DEBUNKING THE MAGIC OF THE DISTINCT DAY

How many times has this happened to you: You’ve resolved to start eating better. You start your day with an incredibly healthy food choice. You feel great about starting your day according to plan. Lunch hits and you make another great choice. Two in a row! Later that afternoon, when a coworker tempts you with office snacks, you say, “Sure,” after all, you’ve been so great all day, you’ve earned a few fun bites. At dinner, you decide to add that glass of wine, thinking, “I’ll have the wine since the day is already off-plan.” Lastly, while unwinding after dinner, you decide to have some ice-cream. “The day is already shot,” you rationalize, “I’ll just get back on point in the morning.”

Sound familiar? Notice that no one ever decides to go off-plan at breakfast because the night previous was bad, even though it’s just slightly more removed from the previous meal than dinner is from lunch.

As humans, we love to look at each day as a distinctly separate entity than the next. We’ll classify each day as being “good” or “bad”. However, with only eight hours of sleep to distinguish one day from the next, we look at each new morning as a clean slate, a fresh start. This way of thinking that each of our days are completely compartmentalized can undermine our success when trying to eat well.

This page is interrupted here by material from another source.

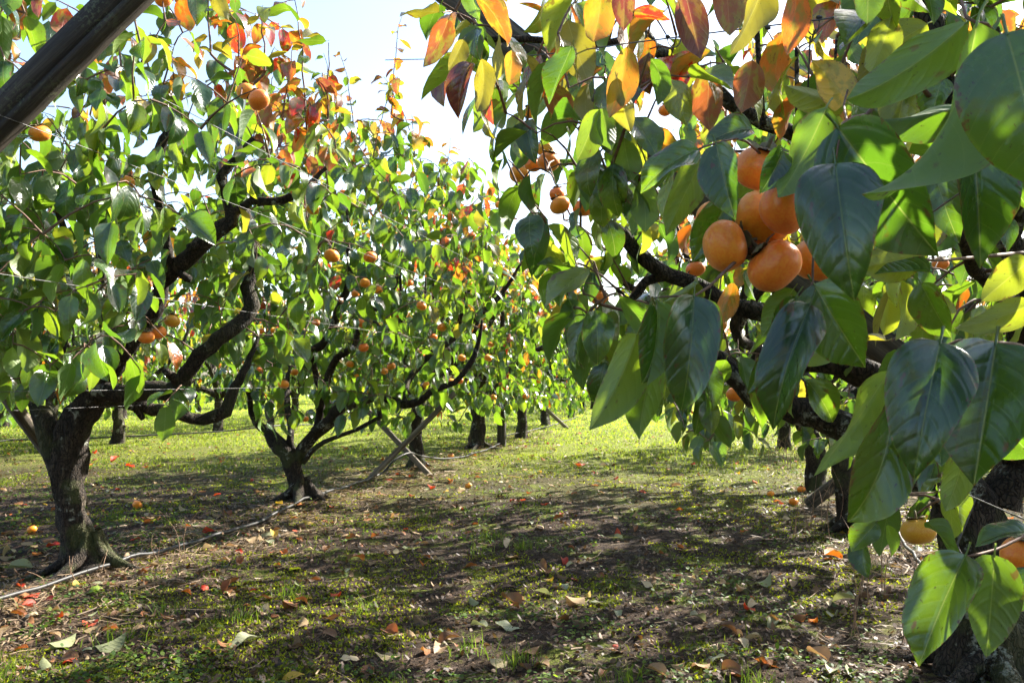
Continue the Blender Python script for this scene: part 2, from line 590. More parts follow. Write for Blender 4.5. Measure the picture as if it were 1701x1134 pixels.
# ------------------------------------------------------------------ leaves
PAL = {  # surface colour, colour of light let through
    'deep': ((.009, .032, .017), (0.130, 0.280, 0.014)),
    'dark': ((.014, .046, .015), (0.170, 0.330, 0.015)),
    'green': ((.026, .072, .015), (0.240, 0.410, 0.017)),
    'mid': ((.056, .115, .020), (0.330, 0.470, 0.020)),
    'lime': ((.105, .165, .022), (.52, .60, .030)),
    'olive': ((.11, .115, .025), (.50, .44, .03)),
    'gold': ((.36, .24, .03), (.80, .52, .04)),
    'amber': ((.36, .15, .022), (.80, .34, .025)),
    'orange': ((.42, .105, .016), (.85, .23, .018)),
    'red': ((.40, .030, .012), (.80, .06, .016)),
    'rust': ((.17, .060, .024), (.52, .15, .03)),
    'plum': ((.060, .022, .024), (.30, .065, .035)),
    'tan': ((.34, .23, .13), (.45, .26, .11)),
    'straw': ((.46, .37, .23), (.5, .36, .16)),
    'greygreen': ((.25, .26, .16), (.32, .34, .12)),
    'brown': ((.13, .070, .038), (.22, .09, .03)),
    'litgreen': ((.10, .14, .03), (.36, .42, .05)),
}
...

The key to long term success on a nutrition plan is to avoid looking at each new day as a reset. Consider each day as removed from the previous one allows us to make regular small exceptions to our plan that add up to a lack of progress longterm.

Instead, try this approach: Tell yourself that you’re going to make the right food choice 90 times out of your next 100 opportunities. Maybe each off-meal is spaced out from the next. Maybe you go on a two day french fry bender. Regardless, you now have license to make exceptions for truly delicious opportunities (90% adherence is always enough for a nutrition plan to bring results), but you also don’t rationalize off-plan choices just because of where they fall relative to other meals. Make a bad lunch choice? Fine, but now it makes a lot more sense to get back on track at dinner since you’re tracking meals-on-point and not days-on-point.